Well, so far in 2014, Jay has received 71 starts in center, Bourjos has received 54, and Randal Grichuk has received three. Jay, currently carrying a hot bat/butt/body, has received the bulk of the starts of late, but Bourjos hasn't been forgotten about because he has entered in the seventh inning or later (mainly as a defensive substitute) in nine games this month. According to Baseball-Reference, Bourjos has finished 35 games this season (after entering as a defensive replacement, pinch runner, or pinch hitter), and in 13 of these, he did not receive a single plate appearance.

At the plate, Bourjos is slashing .228/.292/.358 with a .289 wOBA and an 83 wRC+ (4.6 batting runs below average), and yet, he he has managed to be worth a more-than-respectable 1.4 fWAR. Why? The value attached to both his defense and his baserunning. According to Fangraphs, Bourjos has produced 2.2 baserunning runs above average and 8.3 defensive runs above average in 2014. Instead of burying Bourjos at the end of the bench for nine innings at a time, Matheny has utilized him in pinch running and defensive substitution situations—putting him in the best situations to maximize his value, especially given his inconsistent at bats.
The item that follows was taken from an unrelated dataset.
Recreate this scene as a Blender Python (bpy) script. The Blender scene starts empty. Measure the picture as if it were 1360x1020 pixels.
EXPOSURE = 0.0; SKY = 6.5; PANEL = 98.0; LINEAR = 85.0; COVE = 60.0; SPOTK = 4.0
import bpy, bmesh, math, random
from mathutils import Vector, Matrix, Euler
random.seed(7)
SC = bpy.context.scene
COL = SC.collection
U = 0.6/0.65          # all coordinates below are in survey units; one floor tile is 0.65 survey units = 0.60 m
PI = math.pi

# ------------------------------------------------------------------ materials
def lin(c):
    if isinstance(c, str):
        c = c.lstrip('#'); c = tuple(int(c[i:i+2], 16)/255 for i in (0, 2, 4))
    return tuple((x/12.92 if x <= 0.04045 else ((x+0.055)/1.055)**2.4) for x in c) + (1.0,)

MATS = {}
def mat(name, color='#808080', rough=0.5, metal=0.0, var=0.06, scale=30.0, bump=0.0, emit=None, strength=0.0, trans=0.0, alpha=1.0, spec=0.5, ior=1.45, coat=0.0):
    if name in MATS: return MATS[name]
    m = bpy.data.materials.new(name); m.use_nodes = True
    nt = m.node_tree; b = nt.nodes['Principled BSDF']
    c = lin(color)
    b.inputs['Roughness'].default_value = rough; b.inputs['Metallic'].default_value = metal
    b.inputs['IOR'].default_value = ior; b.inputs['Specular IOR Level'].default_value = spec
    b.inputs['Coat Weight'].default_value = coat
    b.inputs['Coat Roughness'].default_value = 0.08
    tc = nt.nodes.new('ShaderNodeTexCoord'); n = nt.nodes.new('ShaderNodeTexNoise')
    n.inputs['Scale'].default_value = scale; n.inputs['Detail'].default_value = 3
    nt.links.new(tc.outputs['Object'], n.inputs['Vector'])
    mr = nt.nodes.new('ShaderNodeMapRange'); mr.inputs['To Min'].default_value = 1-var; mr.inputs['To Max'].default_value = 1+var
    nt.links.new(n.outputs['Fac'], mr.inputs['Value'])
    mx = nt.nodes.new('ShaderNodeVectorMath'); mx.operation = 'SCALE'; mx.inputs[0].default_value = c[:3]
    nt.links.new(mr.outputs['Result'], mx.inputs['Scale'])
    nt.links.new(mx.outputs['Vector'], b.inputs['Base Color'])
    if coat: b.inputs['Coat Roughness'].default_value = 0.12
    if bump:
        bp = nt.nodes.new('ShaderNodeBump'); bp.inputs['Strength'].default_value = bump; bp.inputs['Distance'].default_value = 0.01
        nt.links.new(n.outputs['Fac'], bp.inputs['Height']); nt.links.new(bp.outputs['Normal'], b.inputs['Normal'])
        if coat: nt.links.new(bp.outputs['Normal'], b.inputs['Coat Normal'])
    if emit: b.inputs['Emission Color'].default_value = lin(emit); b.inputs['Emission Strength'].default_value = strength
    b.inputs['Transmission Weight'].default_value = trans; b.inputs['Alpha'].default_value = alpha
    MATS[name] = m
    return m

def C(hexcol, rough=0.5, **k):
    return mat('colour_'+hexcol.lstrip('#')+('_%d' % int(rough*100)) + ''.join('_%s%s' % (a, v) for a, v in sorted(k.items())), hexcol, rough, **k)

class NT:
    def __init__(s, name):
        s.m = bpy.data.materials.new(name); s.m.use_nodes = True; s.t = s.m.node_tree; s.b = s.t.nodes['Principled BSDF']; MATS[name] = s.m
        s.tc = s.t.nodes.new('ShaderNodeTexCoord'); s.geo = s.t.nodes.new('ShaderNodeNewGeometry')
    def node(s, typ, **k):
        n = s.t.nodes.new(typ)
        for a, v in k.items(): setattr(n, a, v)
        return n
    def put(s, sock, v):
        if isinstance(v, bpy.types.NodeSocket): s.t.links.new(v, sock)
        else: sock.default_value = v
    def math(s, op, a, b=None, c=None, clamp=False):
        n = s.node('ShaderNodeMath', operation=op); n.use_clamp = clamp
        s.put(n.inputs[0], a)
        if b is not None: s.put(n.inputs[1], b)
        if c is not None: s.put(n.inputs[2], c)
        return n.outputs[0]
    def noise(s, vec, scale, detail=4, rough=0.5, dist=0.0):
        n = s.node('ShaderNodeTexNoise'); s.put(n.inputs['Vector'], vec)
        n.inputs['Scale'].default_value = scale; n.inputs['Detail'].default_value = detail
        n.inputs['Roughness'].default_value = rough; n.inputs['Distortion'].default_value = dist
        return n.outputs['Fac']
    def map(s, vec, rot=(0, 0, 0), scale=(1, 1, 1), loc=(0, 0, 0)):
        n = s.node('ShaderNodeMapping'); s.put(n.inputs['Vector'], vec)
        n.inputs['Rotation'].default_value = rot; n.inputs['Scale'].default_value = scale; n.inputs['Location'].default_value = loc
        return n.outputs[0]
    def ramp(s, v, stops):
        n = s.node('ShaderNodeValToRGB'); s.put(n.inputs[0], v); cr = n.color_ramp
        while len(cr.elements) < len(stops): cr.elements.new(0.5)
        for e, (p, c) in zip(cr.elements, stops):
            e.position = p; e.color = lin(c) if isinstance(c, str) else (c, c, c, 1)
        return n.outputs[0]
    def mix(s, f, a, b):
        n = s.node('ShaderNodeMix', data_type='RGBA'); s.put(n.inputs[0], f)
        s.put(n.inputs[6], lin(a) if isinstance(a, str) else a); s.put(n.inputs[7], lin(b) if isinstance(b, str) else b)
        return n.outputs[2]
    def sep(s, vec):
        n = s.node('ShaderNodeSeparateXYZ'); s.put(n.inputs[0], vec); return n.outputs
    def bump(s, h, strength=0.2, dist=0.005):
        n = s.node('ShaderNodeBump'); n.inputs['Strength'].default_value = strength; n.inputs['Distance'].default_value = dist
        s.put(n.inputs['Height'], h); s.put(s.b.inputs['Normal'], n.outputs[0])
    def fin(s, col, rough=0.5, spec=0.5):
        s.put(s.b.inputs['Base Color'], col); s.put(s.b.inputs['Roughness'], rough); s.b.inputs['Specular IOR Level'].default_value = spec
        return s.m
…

Obviously, the value at the position comes from the players actually performing when given playing time, but at the same time, it cannot be ignored that Matheny has done a solid job at playing to his center fielders' respective strengths and has subsequently put them in positions to provide value to the club. Would center field's fWAR be higher if one or the other received 90-100% of the playing time? Maybe, but this is something we will never know for sure. In a season where the Cardinals have received less-than-stellar production from multiple positions—specifically right field (-1.8, 30th in MLB) and second base (0.6 fWAR, 20th in MLB)—we really shouldn't be complaining about a top ten position in terms of fWAR.

Finally, there are two things I'm fairly certain about...

Jay will consistently provide this:

While Bourjos will consistently do this:


Completing a thought from the opening paragraph: If Matheny had turned to Randy Choate with Davis at the dish last night, would Clint Hurdle have countered with a right-handed bat (Jordy Mercer or Chris Stewart) off the bench? According to the latest from Jenifer Langosch, this appears to be Matheny's thinking:

"I trust Seth to get an out right there moreso than have Randy out there with a right-hander come in to face him. Any time we bring Randy in, we have to be, in my opinion, in a game-changing situation and extremely confident that that lefty is going to stay in there. And I've watched Clint too many times. I know exactly what he's going to do in those situations."

Davis has a career .204 ISO against right-handed pitchers and absolutely mauls right-handed sinkers (.243 ISO).—Maness’ signature pitch. Sure enough, Davis cranked the game-winning three-run homer on a hanging changeup of all pitches Maness decides to throw in that situation. Thus, Matheny can say what he wants about not wanting the Choate vs. RHB matchup (and that's actually understandable), but the matchup he stuck with was doomed from the start.